Совещание открылось речью Керенского, продолжавшейся более полутора часов. Она то вызывала аплодисменты правой стороны, то левой, но, как видно, не слила все сердца воедино, и если были бурные единодушные аплодисменты, то только по адресу союзников и «недезертирствующих» офицеров, да и то только из вежливости, а не по чистому побуждению. Говорил, конечно, волнуясь и увлекая, как трибун уже испытанный. (Недаром в войсках прозвали его «главноуговаривающим»). Речь расцветена крылатыми фразами, но не окрылила никого. Все равно нам не сладко, сегодня жизнь идет тем же манером. На Чистых прудах все равно такое же безобразие, хвосты такие же, матерного слова сколько угодно, папиросы — 1 р. десяток, маленькое яблочко — двугривенный штука, и пьяных порядочно.
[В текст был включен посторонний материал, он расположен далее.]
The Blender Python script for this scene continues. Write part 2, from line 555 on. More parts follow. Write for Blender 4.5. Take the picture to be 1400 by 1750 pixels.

Много было сказано Керенским и угроз (направо и налево). «Кто уже раз пытался поднять вооруженную руку на власть народную, пусть знают все, что эти попытки будут прекращены железом и кровью… Каждый, кто пройдет черту (в попытках открытого нападения или скрытых заговоров), тот встретится с властью, которая в своих репрессиях заставит этих преступников вспомнить, что было в старину самодержавие… И какие бы и кто бы мне ультиматумы не предъявлял, я сумею подчинить его воле верховной власти, и мне, верховному главе его.» Наконец-то Керенский поставил офицеров и солдат каждого на свое место, то есть признал, что «мозг русской армии — рядовое, боевое, карьеры не делающее, но безропотно при тяжких условиях, а иногда и испытаниях погибающее за родину офицерство». А вот и «крылатость»: «Для нас и для меня нет родины без свободы и нет свободы без родины!» «Я хотел бы найти какие-то новые нечеловеческие слова, чтобы передать вам весь трепет, весь смертельный ужас, который охватывает каждого из нас, когда мы видим все до самого конца, смотрим во все стороны и понимаем, что опасность и там, и здесь.» (И не нашел, и не нужно — мы, обыватели российские, сами в большом трепете и ужасе и все чаще стали задумываться, стоило ли огород городить, лучше ли нам стало с 27 февраля?)